Automated vulnerability-fixing commit (VFC) detection suffers from fragmented data, weak model generalization, and evaluation biases, leading to high false-negative rates. This work establishes the first unified benchmark, integrating over 20 datasets and more than 180,000 commits, to systematically evaluate code language models ranging from 125M to 14B parameters across diverse input modalities—code diffs, commit messages, and semantic context—and evaluation strategies. The study reveals that relying solely on code changes is insufficient for learning transferable security semantics; incorporating commit messages substantially improves performance, whereas enriched contextual information offers no benefit. Model performance drops by approximately 17% under grouped or temporal splits compared to random partitioning. At a 0.5% false-positive rate, purely code-based models miss over 93% of VFCs. This benchmark exposes critical limitations of current approaches and establishes a new paradigm for reliable VFC detection.

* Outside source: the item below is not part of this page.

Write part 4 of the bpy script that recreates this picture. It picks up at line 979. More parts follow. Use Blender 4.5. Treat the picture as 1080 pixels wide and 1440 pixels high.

Automated detection of vulnerability-fixing commits (VFCs) is critical for timely security patch deployment, as advisory databases lag patch releases by a median of 25 days and many fixes never receive advisories. We present a comprehensive evaluation of code language model based VFC detection through a unified framework consolidating over 20 fragmented datasets spanning more than 180000 commits. Across over 180 experiments with fine-tuned models from 125 M to 14 B parameters, we find no evidence that models acquire transferable security-relevant code understanding from code changes alone. When commit messages are available, they dominate model attention, and when removed, an attribution analysis shows that enriching diffs with additional intra-procedural semantic context does not shift model attention toward the code changes. Group-stratified evaluation exposes approximately 17% performance drops compared to random splits, while temporal splits on aggregated datasets prove unreliable due to compositional shift in the underlying project distributions. At a false positive rate of 0.5% all fine-tuned code-only models miss over 93% of vulnerabilities. Larger and more diverse training data or generative approaches show preliminary improvements but do not resolve the underlying limitations. To support future research on code-centric VFC detection, we release our unified framework and evaluation suite.